Hundreds of crime victims and their relatives began a four-day march to Mexico City Thursday to protest a wave of killings and disappearances that left 35,588 people dead in 2019.

The march is led by poet Javier Sicilia, whose son was killed in 2011. That year Sicilia led a national victim’s movement that focused on finding the country’s estimated 61,000 missing people.

This time around, relatives of nine U.S. dual-nationals killed in the northern state of Sonora in November participated in the march, which set off Thursday from the city of Cuernavaca and will reach Mexico City’s National palace on Sunday.

“Mexico is burning, its highways and byways are filled with blood and mass graves,” said Sicilia, as he led about 400 people at the start of the march. Sicilia, who is known for giving out hugs, said President Andrés Manuel López Obrador’s anti-crime policy of “hugs, not bullets” is not working.

The policy aims to avoid confrontations with drug cartels, while promising long-term social programs to reduce poverty and joblessness. The president has also proposed an amnesty for lower-level criminals.

“We want the president to understand, we are not his enemies; we are the enemies of violence,” Sicilia said. “But without truth, without justice, today an amnesty would mean impunity, forgetting, it would only lead to more hell”.

“They took them Alive, We Want Them Back Alive!” the marchers shouted, referring to missing relatives. They carried placards and banners, including a big Mexican flag painted with bullet holes.

A contingent of dual U.S. nationals came from the northern states of Chihuahua and Sonora, where nine women and children were killed on Nov. 4 by what authorities said were hit men from drug cartels.

Julian LeBaron, who lost friends and relatives in the Nov. 4 ambush, said the government has failed to protect the public, while denying citizens the right to defend themselves.

“We need to get involved, all of us, to confront the problem of violence ,”said LeBaron. “We have realized that just voting will not get us the solutions we need.”
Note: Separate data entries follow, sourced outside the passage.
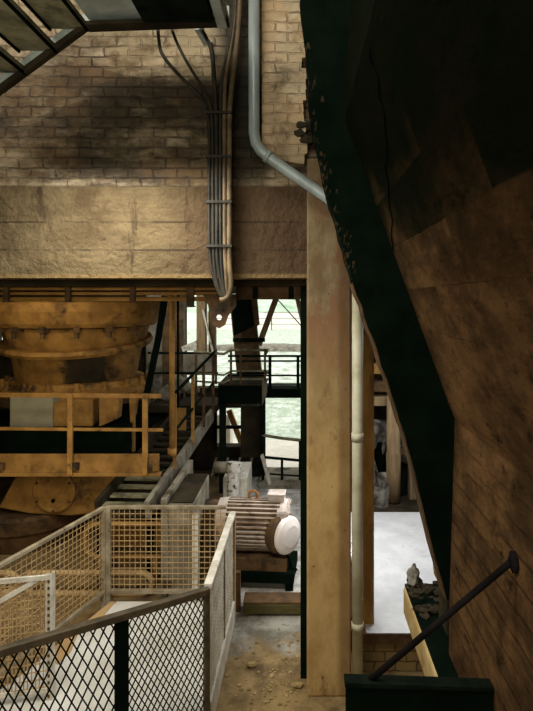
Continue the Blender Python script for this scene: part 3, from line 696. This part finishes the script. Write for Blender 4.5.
tag(MB().box(X(242,9.1), X(262,9.1), 8.9, 9.18, 0, Z(405,9.0)).build('dark_pillar', 'darkconc'), 'dark brown pier between the low window and the bright opening', 'pillar')  # dark panel added to darken this part of the back wall
t = thing('floor_grating', 'dark slotted grating panel in the shade under the low window', 'grating', W(235,460,8.7))
for k in range(12): MB().bar(W(216+4*k,458,8.9), W(212+4*k,476,8.3), .03, .02).build('slat', 'conc' if k % 3 == 0 else 'dark', t)

# ------------------------------------------------------------------ electric motor
ang = math.radians(-4)
ax = Vector((math.cos(ang), math.sin(ang), .0)).normalized(); mc = W(269,524,5.62)
t = thing('electric_motor', 'large dusty finned electric motor with a pale round end cover', 'motor', (mc.x,mc.y,.0))
side = Vector((0,0,1)).cross(ax).normalized(); up = ax.cross(side).normalized()
prof = []; NF = 34
for k in range(NF):
    a0 = 2*PI*k/NF; w = 2*PI/NF
    for da, r in ((0,.195),(.52*w,.195),(.60*w,.252),(.92*w,.252)): prof.append((a0+da, r))
def ring(off_, sc): return [mc+ax*off_+(side*math.cos(a)+up*math.sin(a))*r*sc for a, r in prof]
b = MB(); b.prism(ring(-.40,1), ax*.53); b.build('finned_body', 'motor', t)
MB().lathe([(.20,-.52),(.24,-.50),(.255,-.40)], mc, ax, 40).build('rear_bell', 'motor', t)
fb_ = MB().lathe([(.235,.11),(.252,.125),(.252,.15),(.225,.19),(.17,.21)], mc, ax, 40).build('front_bell', 'motorend', t)
dn = Vector((math.cos(math.radians(-38)), math.sin(math.radians(-38)), 0))
cc_ = mc+ax*.12+Vector((0,-.13,-.03))
ec_ = MB().lathe([(.165,.06),(.178,.075),(.178,.10),(.165,.12),(.10,.145),(.03,.15)], cc_, dn, 36).build('end_cover', 'coverpale', t)
MB().lathe([(.17,-.06),(.195,-.02),(.195,.04),(.17,.062)], cc_, dn, 36).build('cover_ring', 'rust', ec_)  # brown ring put in for the shadow band behind the cover
for k in range(4):
    a = PI/4+k*PI/2
    c = mc+(side*math.cos(a)+up*math.sin(a))*.235
    MB().lathe([(.04,.10),(.04,.19),(.026,.21)], c, ax, 10).build('bell_lug', 'motorend', fb_)
q = mc+ax*.0+up*.25
tbx = MB().bar(q+up*.025, q+ax*.16+up*.025, .15, .07).build('terminal_box', 'motorend', t, bevel=.01)
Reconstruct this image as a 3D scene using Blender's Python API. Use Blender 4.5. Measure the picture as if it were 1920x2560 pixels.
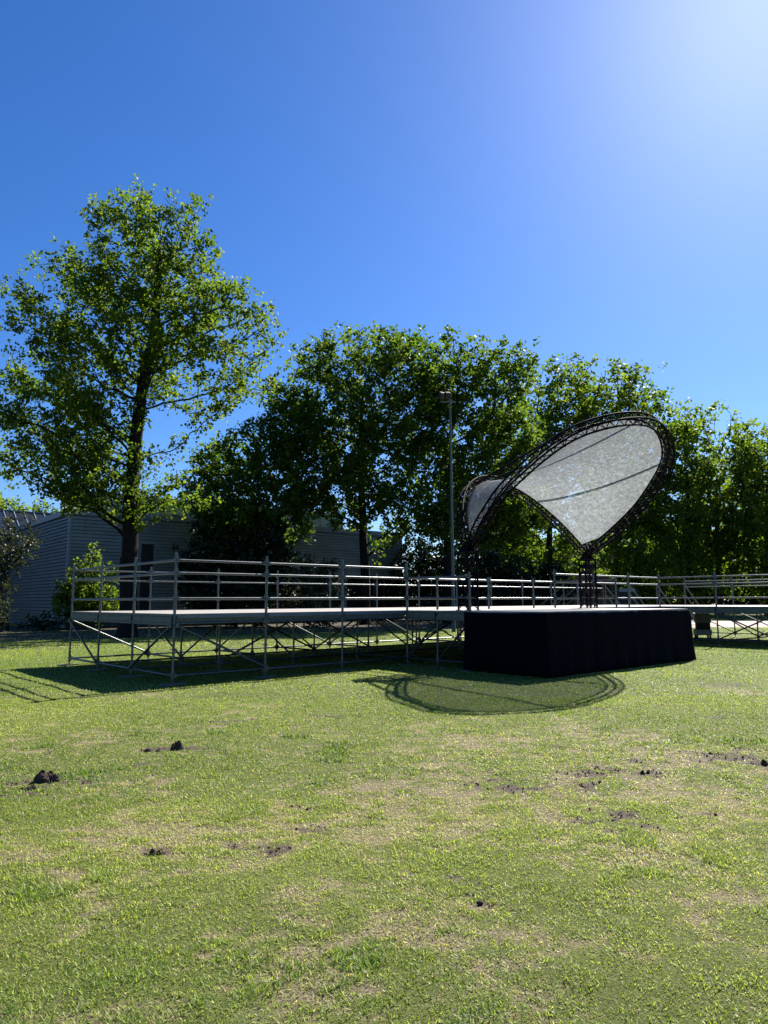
import bpy, math, random
import numpy as np
from mathutils import Vector, Matrix, kdtree

for o in list(bpy.data.objects): bpy.data.objects.remove(o)
S = bpy.context.scene
C = S.collection
rng = np.random.default_rng(7)
random.seed(7)
R = math.radians

# ------------------------------------------------------------------ camera
FPX, PITCH, ROLL, CAMH = 1775.0, 0.1245, -0.0039, 1.571
cd = bpy.data.cameras.new('camera'); cam = bpy.data.objects.new('camera', cd); C.objects.link(cam)
cd.sensor_fit = 'VERTICAL'; cd.sensor_height = 24.0; cd.lens = 24.0 * FPX / 2560.0
cd.clip_start = 0.05; cd.clip_end = 4000
cam.matrix_world = Matrix.Translation((0, 0, CAMH)) @ Matrix.Rotation(math.pi / 2 + PITCH, 4, 'X') @ Matrix.Rotation(ROLL, 4, 'Z')
S.camera = cam

# ------------------------------------------------------------------ light
SUN_AZ, SUN_EL = R(32.7), R(41.3)
w = bpy.data.worlds.new('World'); S.world = w; w.use_nodes = True
nt = w.node_tree; bg = nt.nodes['Background']
sky = nt.nodes.new('ShaderNodeTexSky'); sky.sky_type = 'NISHITA'; sky.sun_disc = False
sky.sun_elevation = SUN_EL; sky.sun_rotation = SUN_AZ
sky.air_density = 1.0; sky.dust_density = 0.38; sky.ozone_density = 3.0; sky.altitude = 0
hs = nt.nodes.new('ShaderNodeHueSaturation'); hs.inputs['Saturation'].default_value = 1.28
tint = nt.nodes.new('ShaderNodeMix'); tint.data_type = 'RGBA'; tint.blend_type = 'MULTIPLY'; tint.inputs[0].default_value = 1; tint.inputs[7].default_value = (.665, .80, 1.07, 1)
nt.links.new(sky.outputs[0], hs.inputs['Color']); nt.links.new(hs.outputs[0], tint.inputs[6]); nt.links.new(tint.outputs[2], bg.inputs[0]); bg.inputs[1].default_value = 0.054
sl = bpy.data.lights.new('sun', 'SUN'); sl.energy = 5.0; sl.angle = R(0.53); sl.color = (1.0, 0.95, 0.86)
so = bpy.data.objects.new('sun', sl); C.objects.link(so)
sv = Vector((math.sin(SUN_AZ) * math.cos(SUN_EL), math.cos(SUN_AZ) * math.cos(SUN_EL), math.sin(SUN_EL)))
so.rotation_euler = sv.to_track_quat('Z', 'Y').to_euler(); so.location = sv * 60
S.view_settings.view_transform = 'Standard'; S.view_settings.look = 'None'
S.view_settings.exposure = 1.4; S.view_settings.gamma = 1.0
try:
    S.cycles.max_bounces = 8; S.cycles.transparent_max_bounces = 8
except Exception: pass

# ------------------------------------------------------------------ helpers
def ray(px, py):
    a = (px - 960) / FPX; b = (1280 - py) / FPX
    x = a * math.cos(ROLL) - b * math.sin(ROLL); up = a * math.sin(ROLL) + b * math.cos(ROLL)
    return Vector((x, math.cos(PITCH) - up * math.sin(PITCH), math.sin(PITCH) + up * math.cos(PITCH)))
def at_depth(px, py, Y):
    d = ray(px, py); t = Y / d.y
    return Vector((d.x * t, Y, CAMH + d.z * t))
def on_ground(px, py, z=0.0):
    d = ray(px, py); t = (z - CAMH) / d.z
    return Vector((d.x * t, d.y * t, z))

def tag(o, label=None, cat=None, group=None, kind=None):
    if label: o['label'] = label
    if cat: o['category'] = cat
    if group: o['group'] = group
    if kind: o['kind'] = kind
    return o
def empty(name, loc=(0, 0, 0), rz=0.0):
    o = bpy.data.objects.new(name, None); C.objects.link(o); o.location = loc; o.rotation_euler = (0, 0, rz)
    o.empty_display_size = 0.3
    return o
def link(name, me, parent=None, loc=(0, 0, 0), rz=0.0):
    o = bpy.data.objects.new(name, me); C.objects.link(o); o.location = loc; o.rotation_euler = (0, 0, rz)
    if parent: o.parent = parent
    return o

class MB:
    def __init__(s): s.v = []; s.f = []; s.sm = []
    def add(s, vs, fs, smooth=False):
        n = len(s.v); s.v += [tuple(v) for v in vs]; s.f += [tuple(i + n for i in f) for f in fs]; s.sm += [smooth] * len(fs)
    def box(s, c, h, M=None):
        vs = [Vector((sx * h[0], sy * h[1], sz * h[2])) for sz in (-1, 1) for sy in (-1, 1) for sx in (-1, 1)]
        if M is not None: vs = [M @ v for v in vs]
        c = Vector(c)
        s.add([c + v for v in vs], [(0, 2, 3, 1), (4, 5, 7, 6), (0, 1, 5, 4), (2, 6, 7, 3), (0, 4, 6, 2), (1, 3, 7, 5)])
    def bx(s, x0, x1, y0, y1, z0, z1):
        s.box(((x0 + x1) / 2, (y0 + y1) / 2, (z0 + z1) / 2), (abs(x1 - x0) / 2, abs(y1 - y0) / 2, abs(z1 - z0) / 2))
    def beam(s, p, q, wd, hg):
        p, q = Vector(p), Vector(q); d = q - p; L = d.length
        if L < 1e-6: return
        M = d.to_track_quat('X', 'Z').to_matrix()
        s.box((p + q) / 2, (L / 2, wd / 2, hg / 2), M)
    def tube(s, p, q, r, n=8, r2=None, caps=True):
        p, q = Vector(p), Vector(q); d = q - p
        if d.length < 1e-6: return
        M = d.to_track_quat('Z', 'Y').to_matrix(); r2 = r if r2 is None else r2
        vs = []
        for (b, rr) in ((p, r), (q, r2)):
            for i in range(n):
                a = 2 * math.pi * i / n; vs.append(b + M @ Vector((rr * math.cos(a), rr * math.sin(a), 0)))
        fs = [(i, (i + 1) % n, n + (i + 1) % n, n + i) for i in range(n)]
        s.add(vs, fs, True)
        if caps: s.add(vs, [tuple(range(n))[::-1], tuple(range(n, 2 * n))])
    def path(s, pts, r, n=6):
        pts = [Vector(p) for p in pts]; k = len(pts); vs = []
        for i, p in enumerate(pts):
            t = (pts[min(i + 1, k - 1)] - pts[max(i - 1, 0)]).normalized()
            M = t.to_track_quat('Z', 'Y').to_matrix()
            for j in range(n):
                a = 2 * math.pi * j / n; vs.append(p + M @ Vector((r * math.cos(a), r * math.sin(a), 0)))
        fs = []
        for i in range(k - 1):
            for j in range(n):
                fs.append((i * n + j, i * n + (j + 1) % n, (i + 1) * n + (j + 1) % n, (i + 1) * n + j))
        s.add(vs, fs, True)
    def mesh(s, name, mat):
        me = bpy.data.meshes.new(name); me.from_pydata(s.v, [], s.f)
        me.polygons.foreach_set('use_smooth', s.sm); me.materials.append(mat); me.update(); return me
    def build(s, name, mat, parent=None, loc=(0, 0, 0), rz=0.0):
        return link(name, s.mesh(name, mat), parent, loc, rz)

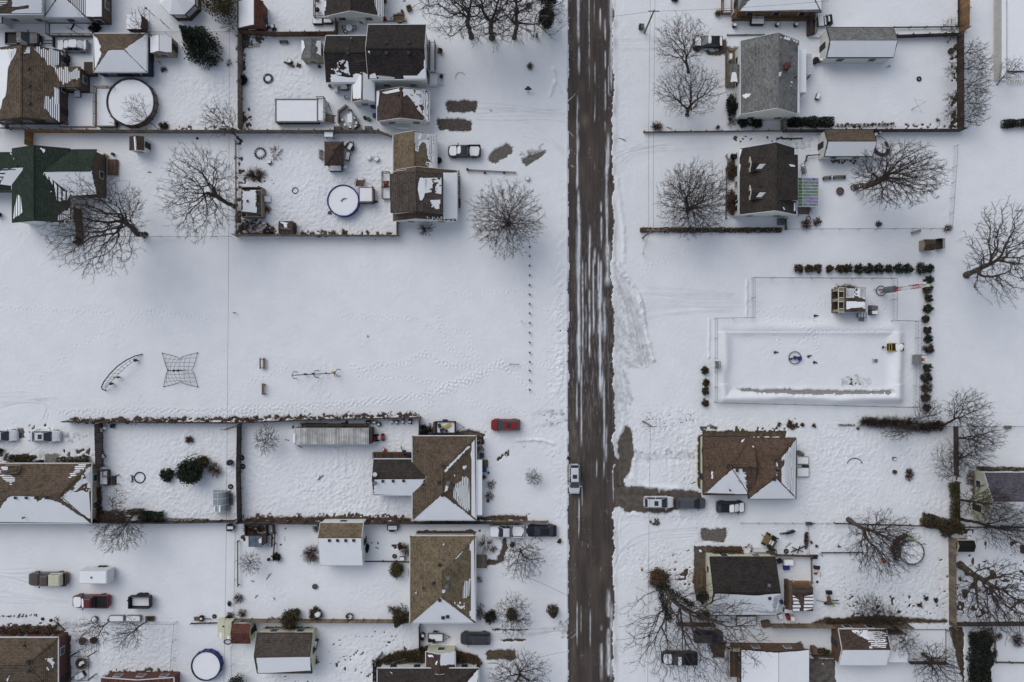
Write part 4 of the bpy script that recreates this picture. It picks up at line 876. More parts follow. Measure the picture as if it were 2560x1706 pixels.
def stones(pts,label,n=30,wd=.5,size=.3,name='stone_edging',mat=None):
 q=[P(*p)for p in pts];rg=random.Random(hash_(label));m=MB()
 for i in range(n):
  k=rg.uniform(0,len(q)-1.001);j=int(k);c=q[j].lerp(q[j+1],k-j);s=size*rg.uniform(.5,1.2);m.box(c.x+rg.gauss(0,wd/2),c.y+rg.gauss(0,wd/2),.06+s*.25,s,s*.75,s*.6,rg.uniform(0,3),.7)
 o=m.build(name,mat or STONE);off=q[0].copy();o['kind']='stuff';return tag(o,label,'stones')
def pole(x,y,h,label,r=.14,top=None,mat=None,name='utility_pole',cat='pole',arm=True,rz=0):
 q=[('shaft',mat or WOODG,[('c',0,0,-.1,r,h+.1,r*.75,10)])]
 if arm:q+=[('crossarm',mat or WOODG,[('b',0,0,h-.3,1.6,.1,.12)]),('insulator',WPLAST,[('c',-.7,0,h-.24,.05,.16),('c',.7,0,h-.24,.05,.16),('c',0,0,h,.05,.16)])]
 return item(name,label,cat,x,y,q,rz,z=0)
def wire(p,q,label,sag=.5,r=.018,n=10,name='overhead_wire'):
 p,q=Vector(p),Vector(q);m=MB();m.tube([p.lerp(q,i/n)-Vector((0,0,sag*4*(i/n)*(1-i/n)))for i in range(n+1)],r,4);return tag(m.build(name,BLACK),label,'wire')
def bicycle(x,y,label,rz,mat,s=.8):
 q=[('wheel',RUBBER,[('t',[(X+.3*s*math.cos(a),.02,.32*s+.3*s*math.sin(a))for a in np.arange(0,6.28,.45)],.03,5,True)])for X in(-.5*s,.5*s)]
 q+=[('frame',mat,[('t',[(-.5*s,0,.32*s),(-.1*s,0,.3*s),(.35*s,0,.75*s),(-.2*s,0,.7*s),(-.1*s,0,.3*s)],.035,5),('t',[(.5*s,0,.32*s),(.34*s,0,.9*s)],.03,5)]),('handlebar',IRON,[('t',[(.3*s,-.28,.95*s),(.34*s,0,.9*s),(.3*s,.28,.95*s)],.025,5)]),('saddle',BLACK,[('b',-.22*s,0,.78*s,.24,.14,.07)])]
 return item('bicycle',label,'bicycle',x,y,q,rz)
def trailer(x,y,rz,label,L=2.4,W=1.5,mat=None,side=.35,snow=True,tongue=1.1,name='utility_trailer',deckm=None,load=None,z0=.55,axles=1):
 m=mat or IRON;q=[('bed',deckm or WOODD,[('b',0,0,z0,L,W,.08)]),('frame',m,[('b',0,s*W/2,z0+side/2,L+.06,.06,side+.1)for s in(-1,1)]+[('b',s*L/2,0,z0+side/2,.06,W-.06,side+.1)for s in(-1,1)]),('tongue',m,[('l',(L/2,W*.4,z0-.05),(L/2+tongue,0,z0-.08),.07,.08),('l',(L/2,-W*.4,z0-.05),(L/2+tongue,0,z0-.08),.07,.08),('c',L/2+tongue,0,0,.05,z0,.05)])]
 for s in(-1,1):
  for k in range(axles):q.append(('wheel',RUBBER,[('w',(k-(axles-1)/2)*.8-.1,s*(W/2+.14),.34,.34,.2,14)]))
  q.append(('fender',m,[('b',-.1,s*(W/2+.15),.72,.8*axles,.26,.05)]))
 if snow:q.append(('snow_cover',SNOW,[('b',0,0,z0+.1,L*.9,W*.86,.14,0,.95)]))
 if load:q+=load
 return item(name,label,'trailer',x,y,q,rz)
ORD=['first','second','third','fourth','fifth','sixth','seventh','eighth','ninth','tenth','eleventh','twelfth','thirteenth','fourteenth','fifteenth','sixteenth','seventeenth']
# ================================================================== NORTH-WEST
O(0,0)
h=house('house','white walled house at the top left corner, snowy roof with a brown bare valley',200,60)
rf=gable(h,-330,-420,388,128,'x',-150,4.0,6.2,B['brown'],WHITE,.25);rf.snow('b',[(112,-140),(385,-140),(385,122),(330,122),(112,122),(112,95),(270,85),(262,48),(112,60)]).snow('b',[(-300,-150),(70,-150),(60,20),(0,60),(-60,110),(-300,110)],'t').fin()
flat(h,-160,130,20,215,(2.6,2.6,2.4,2.4),B['slate'],WHITE,.1,'f').fin()
h=house('house','house with striped snowy hip roof and flat snow covered side room at the top',650,60)
rf=hip(h,412,-420,785,158,(560,-180),(560,-60),2.9,4.4,B['rust'],WHITE,.2);rf.full('b').snow('r',[(600,-300),(780,-300),(780,150),(700,120),(610,-20)],'t').snow('l',[(415,-200),(540,-150),(500,20),(420,150)],'s').full('t').fin()
rf=flat(h,790,-420,936,160,(2.9,2.8,2.8,2.9),B['rust'],BRW,.05,'f',win=True).fin()
deck(452,215,860,335,.5,'snowy side deck with iron railing below the striped roof house','lb',WOODG,stair=(860,290,1,0,1.0,2));item('iron_staircase','black iron stair railing leading off the snowy side deck','staircase',720,285,[('stair_rail',IRON,[('t',[(-1,-.5,.6),(-1,-.5,1.5),(.9,-.5,.9),(.9,-.5,0)],.03),('t',[(-1,.5,.6),(-1,.5,1.5),(.9,.5,.9),(.9,.5,0)],.03)]+[('t',[(-1+i*.3,s*.5,.5-i*.08),(-1+i*.3,s*.5,1.5-i*.1)],.018,4)for i in range(7)for s in(-1,1)]),('steps',IRON,[('b',-.7+.35*i,0,.5-i*.1,.3,1,.04)for i in range(5)])],-30)
def octagon():
 t=thing('gazebo','octagonal dark gazebo with smooth snow on its roof at the top edge','gazebo',P(1630,-25,0));c=P(1630,-25,2.5);r=2.95;p=[Vector((c.x+r*math.cos(R(22.5+45*i)),c.y+r*math.sin(R(22.5+45*i)),2.5))for i in range(8)];a=Vector((c.x,c.y,3.7));m,s,w_=MB(),MB(),MB();Z=Vector((0,0,1))
 for i in range(8):
  m.slab([p[i],p[(i+1)%8],a],.12);k=[a+(q-a)*.985+Z*.02 for q in(p[i],p[(i+1)%8])];s.add(k+[a+Z*.02]+[q+Z*.09 for q in k]+[a+Z*.12],[(3,4,5),(0,1,4,3)])
  b0,b1=a+(p[i]-a)*.92,a+(p[(i+1)%8]-a)*.92;b0.z=b1.z=.5;w_.bar(b0,b1,.06,1.0);b0,b1=b0.copy(),b1.copy();b0.z=b1.z=2.2;w_.bar(b0,b1,.08,.25)
  MB().box(b0.x,b0.y,1.2,.14,.14,2.4).build('post',WOODD,t)
 m.build('roof',WOODD,t);s.build('snow_cover',SNOW,t);w_.build('wall',WOODD,t)
octagon()
def shed(name,label,x0,y0,x1,y1,ax,r,he,hr,mat,wall,ov=.12,snow=(),trim=None,cat='shed',door=True,extra=None):
 h=house(name,label,(x0+x1)/2,(y0+y1)/2,cat);rf=gable(h,x0,y0,x1,y1,ax,r,he,hr,mat,wall,ov,trim,win=door,t=.08)
 for s in snow:
  if isinstance(s,str):rf.full(s)
  else:rf.snow(*s)
 if extra:extra(rf,h)
 rf.fin();return h
h=house('shed','small flat roofed brown shed under snow beside the octagonal gazebo',1245,215,'shed');flat(h,1163,135,1300,272,2.0,WOODD,BRW,.04,'f').fin();pane(h,P(1320,0,0).x,P(0,215,0).y,1.0,.8,1.8,'e','door')
item('lamp_post','thin black lamp post standing in snow left of the gazebo','lamp post',1415,145,[('shaft',IRON,[('c',0,0,0,.05,2.2,.04)]),('lamp',GREYP,[('c',0,0,2.2,.1,.28,.16),('c',0,0,2.48,.18,.1,.05)])]);item('washing_line_post','plain dark post leaning in snow below the gazebo','post',1550,258,[('shaft',IRON,[('c',0,0,0,.05,2.2,.05)]),('crossbar',IRON,[('b',0,0,2.15,.1,1.0,.06)])],40)
bush(885,265,.8,.9,'round dark shrub at the end of the snowy side deck',LEAFD,500)
h=house('garage','navy sided garage with hip roof half brown and half snow covered',1110,500,'garage');rf=hip(h,860,310,1348,662,(1000,455),(1138,455),2.5,4.0,B['brown'],NAVY,.15,TRIM);rf.full('b').full('r').snow('l',[(866,330),(890,350),(925,420),(920,470),(935,500),(905,560),(868,655)],'s').fin()
def sx(rf,h):pass
shed('shed','tan shed with a smooth snow roof right of the navy garage',1383,338,1578,490,'y',1462,2.1,2.8,B['tan'],TANW,.08,('l','r'))
h=house('house','long brown roofed house at the left edge with three dome vents and snow patches',300,780)
rf=gable(h,-130,460,545,1112,'y',197,2.9,4.8,B['brown'],BRW,.3,DTRIM)
rf.snow('l',[(-120,470),(155,450),(140,500),(75,620),(70,730),(60,870),(25,920),(10,1000),(-120,1100)]).snow('l',[(80,470),(160,450),(130,520),(85,560)],'t')
rf.snow('r',[(203,430),(275,435),(270,490),(203,495)],'n').snow('r',[(300,440),(540,465),(540,610),(430,610),(410,550),(370,510),(330,480)],'t').snow('r',[(475,795),(545,800),(545,1120),(470,1060),(400,985),(405,880),(470,900),(515,890)],'t').snow('r',[(500,795),(545,800),(545,960),(500,960)],'s')
rf.vent('r',(265,632),(267,790),(270,950)).vent('r',(222,400),kind='chimney',mat=CONC,size=.5).fin()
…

LeBaron said members of the U.S.-Mexican community in northern Mexico have been forced to live with the domination of drug cartels for years; in 2009, his brother Benjamin was killed by cartel gunmen. LeBaron said he hoped thousands of Mexicans would join the march in Mexico City to demand better law enforcement.

“What we have here today (in the march) is an example of how to overcome fear and achieve unity,” LeBaron said.

While eager to keep the march non-political, Sicilia did condemn other policies implemented by López Obrador.

He called for putting on hold López Obrador’s project to build a train across the Yucatan peninsula until Maya communities in the region are allowed to vote on it. He also condemned the detention of hundreds of Central American migrants who tried to enter in a caravan Thursday.